3. Demais. — Seres que se não opõem uns aos outros não mantêm, entre si, impedimentos. Ora, admitida uma multidão de seres, ainda se poderiam admitir muitos outros, não opostos aos primeiros. Logo, não é impossível, simultaneamente, existirem outros ainda, e assim ao infinito. Logo, é possível existirem, atualmente, seres infinitos.

Mas, em contrário, diz a Escritura (Sb. 11, 21): Todas as coisas dispuseste com medida e conta e peso.

SOLUÇÃO. — Sobre este assunto houve duas opiniões. — Uns, com Avicena e Algazal, disseram ser impossível existir atualmente uma multidão infinita, em si mesma; mas que, acidentalmente, tal multidão não é impossível. Pois, diz-se que a multidão é infinita em si mesma, quando é necessária à realização de alguma coisa; o que é impossível, porque, então, essa coisa dependeria de um número infinito de condições e nunca viria a existir, por não ser possível percorrer o infinito. Acidentalmente, porém, diz-se infinita a multidão que não contribui, senão por acidente, para a existência de alguma coisa. E isto pode se ver p. ex., na operação do ferreiro, que exige uma certa multidão em si mesma, a saber, a arte, existente na alma, a mão, que move, e o martelo, elementos estes que, multiplicados ao infinito, não permitiriam nunca a existência da obra, que dependeria, então, de infinitas causas. Porém, a multidão dos martelos empregados sucessivamente para substituir os que se quebraram é acidental; pois, é por acidente que se empregam muitos martelos, nada importando o emprego de um, de dois, de muitos ou de infinitos, se o ferreiro operar num tempo infinito. E, deste modo, admitiam a possibilidade da multidão atualmente infinita, por acidente. — Ora, isto é impossível, porque toda multidão deve pertencer a uma determinada espécie, e as espécies de multidão dependem das espécies dos números; e como nenhuma espécie de número é infinita, pois cada um é uma multidão medida pela unidade, conclui-se a impossibilidade de existir uma infinita multidão atual, em si, ou acidentalmente. — Demais. Toda a multidão realmente existente é criada, e todo criado está compreendido em alguma determinada intenção do criador; pois, nenhum agente obra em vão. Por onde, necessariamente, todos os seres criados estão compreendidos em um certo número. Logo, é impossível existir uma infinita multidão atual, mesmo acidentalmente. — É possível, porém, existir uma infinita multidão potencial. Pois, o aumento da multidão resulta da divisão da grandeza; quanto mais um ser é dividido, tanto mais elementos numéricos resultam. Por onde, assim como o infinito existe potencialmente na divisão do contínuo, porque avançamos na matéria, como já demonstramos (a. 3, ad 3), assim também, do mesmo modo existe no aumento da multidão.

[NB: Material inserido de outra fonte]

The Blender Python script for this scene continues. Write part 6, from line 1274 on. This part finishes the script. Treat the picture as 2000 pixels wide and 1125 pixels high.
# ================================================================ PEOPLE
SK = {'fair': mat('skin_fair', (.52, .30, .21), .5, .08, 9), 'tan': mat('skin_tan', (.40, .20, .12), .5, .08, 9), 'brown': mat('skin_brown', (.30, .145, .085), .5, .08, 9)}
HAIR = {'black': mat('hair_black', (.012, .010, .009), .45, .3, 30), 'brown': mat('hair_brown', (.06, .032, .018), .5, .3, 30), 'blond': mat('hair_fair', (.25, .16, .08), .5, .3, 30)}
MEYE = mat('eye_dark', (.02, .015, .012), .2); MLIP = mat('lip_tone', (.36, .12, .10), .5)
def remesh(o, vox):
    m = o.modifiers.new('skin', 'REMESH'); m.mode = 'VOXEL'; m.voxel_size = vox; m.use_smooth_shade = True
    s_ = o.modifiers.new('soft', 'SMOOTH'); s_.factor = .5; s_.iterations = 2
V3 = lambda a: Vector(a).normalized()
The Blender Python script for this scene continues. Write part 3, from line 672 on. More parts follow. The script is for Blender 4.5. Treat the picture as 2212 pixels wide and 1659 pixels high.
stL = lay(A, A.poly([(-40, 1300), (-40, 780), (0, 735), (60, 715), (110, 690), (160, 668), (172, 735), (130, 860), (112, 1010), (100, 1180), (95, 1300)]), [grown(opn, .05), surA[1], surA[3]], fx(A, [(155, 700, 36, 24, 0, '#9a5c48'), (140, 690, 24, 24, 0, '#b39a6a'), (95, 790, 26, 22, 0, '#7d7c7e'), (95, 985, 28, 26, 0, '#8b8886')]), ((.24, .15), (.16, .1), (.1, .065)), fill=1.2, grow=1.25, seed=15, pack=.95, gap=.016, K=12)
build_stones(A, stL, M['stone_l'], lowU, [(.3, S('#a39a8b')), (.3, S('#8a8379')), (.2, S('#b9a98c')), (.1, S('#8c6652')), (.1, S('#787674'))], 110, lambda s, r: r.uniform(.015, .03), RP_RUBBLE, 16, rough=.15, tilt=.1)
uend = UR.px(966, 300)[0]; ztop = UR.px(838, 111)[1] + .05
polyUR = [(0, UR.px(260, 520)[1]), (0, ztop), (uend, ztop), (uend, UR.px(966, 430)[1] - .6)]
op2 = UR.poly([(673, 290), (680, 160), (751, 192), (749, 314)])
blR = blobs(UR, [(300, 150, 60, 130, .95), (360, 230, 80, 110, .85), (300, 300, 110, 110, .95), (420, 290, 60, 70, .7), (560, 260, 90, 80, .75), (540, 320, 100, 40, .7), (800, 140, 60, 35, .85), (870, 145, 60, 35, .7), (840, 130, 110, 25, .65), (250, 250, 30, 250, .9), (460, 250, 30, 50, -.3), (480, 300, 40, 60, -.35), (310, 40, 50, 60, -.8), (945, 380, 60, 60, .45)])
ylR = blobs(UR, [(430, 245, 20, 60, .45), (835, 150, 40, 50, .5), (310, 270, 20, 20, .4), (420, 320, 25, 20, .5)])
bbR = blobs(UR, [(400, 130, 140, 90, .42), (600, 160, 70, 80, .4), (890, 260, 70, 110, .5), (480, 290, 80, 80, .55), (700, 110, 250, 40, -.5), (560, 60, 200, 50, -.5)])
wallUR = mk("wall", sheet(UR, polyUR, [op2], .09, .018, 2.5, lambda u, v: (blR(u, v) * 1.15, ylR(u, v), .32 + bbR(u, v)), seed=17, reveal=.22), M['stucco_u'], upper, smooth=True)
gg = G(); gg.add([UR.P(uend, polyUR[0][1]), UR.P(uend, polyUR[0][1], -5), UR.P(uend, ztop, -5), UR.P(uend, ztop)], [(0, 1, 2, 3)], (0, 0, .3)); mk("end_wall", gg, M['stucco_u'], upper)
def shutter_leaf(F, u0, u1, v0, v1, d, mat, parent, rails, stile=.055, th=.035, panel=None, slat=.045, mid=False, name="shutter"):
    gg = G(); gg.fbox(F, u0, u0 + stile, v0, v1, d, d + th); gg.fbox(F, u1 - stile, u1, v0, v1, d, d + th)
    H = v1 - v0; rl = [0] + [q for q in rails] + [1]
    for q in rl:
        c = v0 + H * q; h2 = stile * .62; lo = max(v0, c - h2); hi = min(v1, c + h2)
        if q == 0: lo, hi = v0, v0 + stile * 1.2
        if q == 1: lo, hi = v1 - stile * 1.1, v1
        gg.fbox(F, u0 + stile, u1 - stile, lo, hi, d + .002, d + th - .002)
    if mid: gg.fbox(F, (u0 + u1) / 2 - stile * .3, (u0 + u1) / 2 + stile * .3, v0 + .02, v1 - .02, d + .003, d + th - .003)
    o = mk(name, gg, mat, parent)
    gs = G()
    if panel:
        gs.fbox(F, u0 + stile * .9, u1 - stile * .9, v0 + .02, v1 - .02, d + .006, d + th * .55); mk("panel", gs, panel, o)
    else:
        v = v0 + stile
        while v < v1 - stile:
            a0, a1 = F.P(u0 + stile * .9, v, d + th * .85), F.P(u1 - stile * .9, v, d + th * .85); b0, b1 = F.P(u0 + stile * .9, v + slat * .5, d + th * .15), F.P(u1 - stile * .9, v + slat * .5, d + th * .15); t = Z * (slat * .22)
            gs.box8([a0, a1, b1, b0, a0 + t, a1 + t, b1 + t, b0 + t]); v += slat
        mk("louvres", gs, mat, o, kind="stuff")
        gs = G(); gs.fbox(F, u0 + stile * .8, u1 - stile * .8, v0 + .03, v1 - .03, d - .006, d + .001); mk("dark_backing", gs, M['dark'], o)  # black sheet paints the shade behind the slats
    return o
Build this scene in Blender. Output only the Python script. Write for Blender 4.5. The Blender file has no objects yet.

DONDE A RESPOSTA À PRIMEIRA OBJEÇÃO. — O potencial se atualiza, conforme o seu modo de ser; assim, os dias se atualizam, não simultânea, mas sucessivamente. Semelhantemente, é de modo sucessivo e não simultâneo, que a multidão infinita se atualiza, pois além de qualquer multidão podemos sempre supor outra, ao infinito.

RESPOSTA À SEGUNDA. — Numericamente é que são infinitas as espécies de figuras, como o trilátero, o quadrilátero e assim por diante. Ora, a multidão, numericamente infinita, não se atualizando ao mesmo tempo, o mesmo se dá com a multidão de figuras.

RESPOSTA À TERCEIRA. — Embora certas coisas não contrariem as outras, contudo o infinito é contrário a qualquer espécie de multidão. Por onde, não é possível existir uma infinita multidão atual.